- What you will do -
Only the lines between the line with "Generate a Blender" and the line with "scene.camera = cam", together with those two lines themselves, are to be copied exactly.

(3D scene scripts)
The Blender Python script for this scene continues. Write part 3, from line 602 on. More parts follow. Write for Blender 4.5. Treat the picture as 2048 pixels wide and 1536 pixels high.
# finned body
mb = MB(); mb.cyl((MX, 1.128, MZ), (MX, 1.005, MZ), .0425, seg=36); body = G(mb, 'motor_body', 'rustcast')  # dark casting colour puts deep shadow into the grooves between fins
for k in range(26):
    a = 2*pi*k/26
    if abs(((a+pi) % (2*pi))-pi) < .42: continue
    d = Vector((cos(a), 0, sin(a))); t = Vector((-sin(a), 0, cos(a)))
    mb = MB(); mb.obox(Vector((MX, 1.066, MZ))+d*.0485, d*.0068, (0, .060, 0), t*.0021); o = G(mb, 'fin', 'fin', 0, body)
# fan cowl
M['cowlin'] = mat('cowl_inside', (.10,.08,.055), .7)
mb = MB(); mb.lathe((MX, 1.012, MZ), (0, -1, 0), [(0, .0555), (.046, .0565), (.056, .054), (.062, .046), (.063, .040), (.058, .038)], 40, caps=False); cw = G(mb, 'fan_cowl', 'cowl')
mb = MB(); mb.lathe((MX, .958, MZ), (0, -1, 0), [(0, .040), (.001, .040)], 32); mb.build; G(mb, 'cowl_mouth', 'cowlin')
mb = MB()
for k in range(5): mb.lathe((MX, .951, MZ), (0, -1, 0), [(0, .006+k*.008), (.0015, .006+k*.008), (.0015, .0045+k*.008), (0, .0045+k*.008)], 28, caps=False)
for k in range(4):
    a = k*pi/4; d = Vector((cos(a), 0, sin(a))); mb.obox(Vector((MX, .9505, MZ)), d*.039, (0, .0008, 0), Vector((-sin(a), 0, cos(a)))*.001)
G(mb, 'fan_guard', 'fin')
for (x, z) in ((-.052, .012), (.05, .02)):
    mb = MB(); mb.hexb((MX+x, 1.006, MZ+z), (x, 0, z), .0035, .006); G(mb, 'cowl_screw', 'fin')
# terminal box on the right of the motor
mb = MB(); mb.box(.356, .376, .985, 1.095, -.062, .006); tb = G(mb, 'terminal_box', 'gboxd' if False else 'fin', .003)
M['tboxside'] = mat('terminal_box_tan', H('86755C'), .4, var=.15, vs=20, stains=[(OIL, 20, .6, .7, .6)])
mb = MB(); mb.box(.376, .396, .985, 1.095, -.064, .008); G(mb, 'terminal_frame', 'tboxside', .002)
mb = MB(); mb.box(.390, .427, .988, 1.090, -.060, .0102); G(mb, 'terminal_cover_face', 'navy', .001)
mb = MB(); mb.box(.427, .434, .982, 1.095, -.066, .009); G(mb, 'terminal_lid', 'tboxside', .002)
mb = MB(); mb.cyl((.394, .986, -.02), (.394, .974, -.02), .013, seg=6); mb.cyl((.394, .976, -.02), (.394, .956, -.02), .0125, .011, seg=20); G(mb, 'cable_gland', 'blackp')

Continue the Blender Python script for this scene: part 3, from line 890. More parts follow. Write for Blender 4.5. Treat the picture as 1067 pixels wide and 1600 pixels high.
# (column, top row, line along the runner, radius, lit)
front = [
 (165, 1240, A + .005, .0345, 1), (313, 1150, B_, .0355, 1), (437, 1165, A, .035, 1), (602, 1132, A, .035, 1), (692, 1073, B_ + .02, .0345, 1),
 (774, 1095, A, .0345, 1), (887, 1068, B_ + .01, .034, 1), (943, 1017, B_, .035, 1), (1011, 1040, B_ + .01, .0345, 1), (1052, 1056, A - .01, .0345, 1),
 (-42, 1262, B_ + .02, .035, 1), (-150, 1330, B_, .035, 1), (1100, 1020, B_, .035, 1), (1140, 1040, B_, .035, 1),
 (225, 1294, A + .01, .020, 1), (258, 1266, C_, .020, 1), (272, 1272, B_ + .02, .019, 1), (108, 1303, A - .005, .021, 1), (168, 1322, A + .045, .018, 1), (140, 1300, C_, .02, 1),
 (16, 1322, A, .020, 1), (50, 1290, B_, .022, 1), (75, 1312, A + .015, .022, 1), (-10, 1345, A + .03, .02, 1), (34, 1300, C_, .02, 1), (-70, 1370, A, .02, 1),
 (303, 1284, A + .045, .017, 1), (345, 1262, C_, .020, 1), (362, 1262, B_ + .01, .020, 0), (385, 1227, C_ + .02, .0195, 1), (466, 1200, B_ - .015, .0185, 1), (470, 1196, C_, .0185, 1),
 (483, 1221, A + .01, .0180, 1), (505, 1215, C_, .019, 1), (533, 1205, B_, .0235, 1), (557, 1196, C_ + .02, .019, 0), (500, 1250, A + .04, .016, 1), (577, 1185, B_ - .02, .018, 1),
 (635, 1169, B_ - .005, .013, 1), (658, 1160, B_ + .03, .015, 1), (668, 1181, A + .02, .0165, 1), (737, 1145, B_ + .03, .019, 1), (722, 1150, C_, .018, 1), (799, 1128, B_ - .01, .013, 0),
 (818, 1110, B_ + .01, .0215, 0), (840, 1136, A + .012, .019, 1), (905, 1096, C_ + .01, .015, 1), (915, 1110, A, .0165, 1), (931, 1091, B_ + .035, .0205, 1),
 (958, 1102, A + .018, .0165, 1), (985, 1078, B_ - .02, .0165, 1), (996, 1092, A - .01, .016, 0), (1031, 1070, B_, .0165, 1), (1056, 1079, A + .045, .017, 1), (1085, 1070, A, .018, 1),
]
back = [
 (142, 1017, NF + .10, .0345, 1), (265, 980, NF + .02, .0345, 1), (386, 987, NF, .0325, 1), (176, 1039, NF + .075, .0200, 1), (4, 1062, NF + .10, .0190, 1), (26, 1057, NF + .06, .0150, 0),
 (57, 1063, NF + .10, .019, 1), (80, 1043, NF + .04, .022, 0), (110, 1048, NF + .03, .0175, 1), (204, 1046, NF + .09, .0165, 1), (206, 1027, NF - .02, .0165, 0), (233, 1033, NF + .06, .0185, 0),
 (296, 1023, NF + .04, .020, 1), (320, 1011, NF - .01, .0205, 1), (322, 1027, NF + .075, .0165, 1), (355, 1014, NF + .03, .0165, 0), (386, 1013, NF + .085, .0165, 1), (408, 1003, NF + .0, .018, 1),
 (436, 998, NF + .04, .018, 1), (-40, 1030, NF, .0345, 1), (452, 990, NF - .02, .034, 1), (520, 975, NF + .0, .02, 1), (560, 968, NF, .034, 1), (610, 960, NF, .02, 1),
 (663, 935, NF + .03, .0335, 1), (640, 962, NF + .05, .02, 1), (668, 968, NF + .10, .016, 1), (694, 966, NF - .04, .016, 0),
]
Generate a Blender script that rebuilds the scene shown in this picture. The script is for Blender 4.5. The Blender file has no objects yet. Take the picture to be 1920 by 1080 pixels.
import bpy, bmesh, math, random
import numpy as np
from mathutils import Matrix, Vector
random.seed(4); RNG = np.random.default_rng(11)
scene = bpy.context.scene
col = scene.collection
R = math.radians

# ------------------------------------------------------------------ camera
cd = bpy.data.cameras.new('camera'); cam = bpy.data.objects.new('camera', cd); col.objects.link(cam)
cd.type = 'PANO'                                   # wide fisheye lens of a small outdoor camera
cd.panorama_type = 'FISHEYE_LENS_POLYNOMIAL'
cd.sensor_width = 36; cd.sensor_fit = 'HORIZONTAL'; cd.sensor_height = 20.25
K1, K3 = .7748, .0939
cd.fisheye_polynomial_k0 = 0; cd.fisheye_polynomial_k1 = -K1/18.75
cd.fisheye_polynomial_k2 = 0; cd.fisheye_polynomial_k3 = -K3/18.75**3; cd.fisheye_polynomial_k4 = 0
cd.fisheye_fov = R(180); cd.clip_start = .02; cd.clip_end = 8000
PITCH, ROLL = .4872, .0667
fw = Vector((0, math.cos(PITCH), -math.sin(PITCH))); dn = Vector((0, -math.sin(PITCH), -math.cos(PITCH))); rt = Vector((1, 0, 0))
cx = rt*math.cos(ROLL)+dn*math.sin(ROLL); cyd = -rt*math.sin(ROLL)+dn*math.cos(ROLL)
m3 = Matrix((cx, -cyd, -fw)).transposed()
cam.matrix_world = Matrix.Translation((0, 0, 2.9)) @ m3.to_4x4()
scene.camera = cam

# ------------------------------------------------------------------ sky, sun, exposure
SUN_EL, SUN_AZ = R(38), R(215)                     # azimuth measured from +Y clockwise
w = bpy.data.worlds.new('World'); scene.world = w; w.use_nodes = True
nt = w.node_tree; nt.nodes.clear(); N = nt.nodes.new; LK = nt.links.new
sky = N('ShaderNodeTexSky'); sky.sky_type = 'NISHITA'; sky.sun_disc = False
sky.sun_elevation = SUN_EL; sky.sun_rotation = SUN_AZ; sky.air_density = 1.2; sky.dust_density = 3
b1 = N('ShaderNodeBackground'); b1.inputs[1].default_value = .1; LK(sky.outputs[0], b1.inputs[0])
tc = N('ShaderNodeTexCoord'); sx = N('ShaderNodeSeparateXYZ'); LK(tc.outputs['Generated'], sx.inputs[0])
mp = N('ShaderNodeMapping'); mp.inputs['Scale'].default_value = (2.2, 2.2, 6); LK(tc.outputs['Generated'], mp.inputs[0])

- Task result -
Generate a Blender script that rebuilds the scene shown in this picture. The script is for Blender 4.5. The Blender file has no objects yet. Take the picture to be 1920 by 1080 pixels.
import bpy, bmesh, math, random
import numpy as np
from mathutils import Matrix, Vector
random.seed(4); RNG = np.random.default_rng(11)
scene = bpy.context.scene
col = scene.collection
R = math.radians

# ------------------------------------------------------------------ camera
cd = bpy.data.cameras.new('camera'); cam = bpy.data.objects.new('camera', cd); col.objects.link(cam)
cd.type = 'PANO'                                   # wide fisheye lens of a small outdoor camera
cd.panorama_type = 'FISHEYE_LENS_POLYNOMIAL'
cd.sensor_width = 36; cd.sensor_fit = 'HORIZONTAL'; cd.sensor_height = 20.25
K1, K3 = .7748, .0939
cd.fisheye_polynomial_k0 = 0; cd.fisheye_polynomial_k1 = -K1/18.75
cd.fisheye_polynomial_k2 = 0; cd.fisheye_polynomial_k3 = -K3/18.75**3; cd.fisheye_polynomial_k4 = 0
cd.fisheye_fov = R(180); cd.clip_start = .02; cd.clip_end = 8000
PITCH, ROLL = .4872, .0667
fw = Vector((0, math.cos(PITCH), -math.sin(PITCH))); dn = Vector((0, -math.sin(PITCH), -math.cos(PITCH))); rt = Vector((1, 0, 0))
cx = rt*math.cos(ROLL)+dn*math.sin(ROLL); cyd = -rt*math.sin(ROLL)+dn*math.cos(ROLL)
m3 = Matrix((cx, -cyd, -fw)).transposed()
cam.matrix_world = Matrix.Translation((0, 0, 2.9)) @ m3.to_4x4()
scene.camera = cam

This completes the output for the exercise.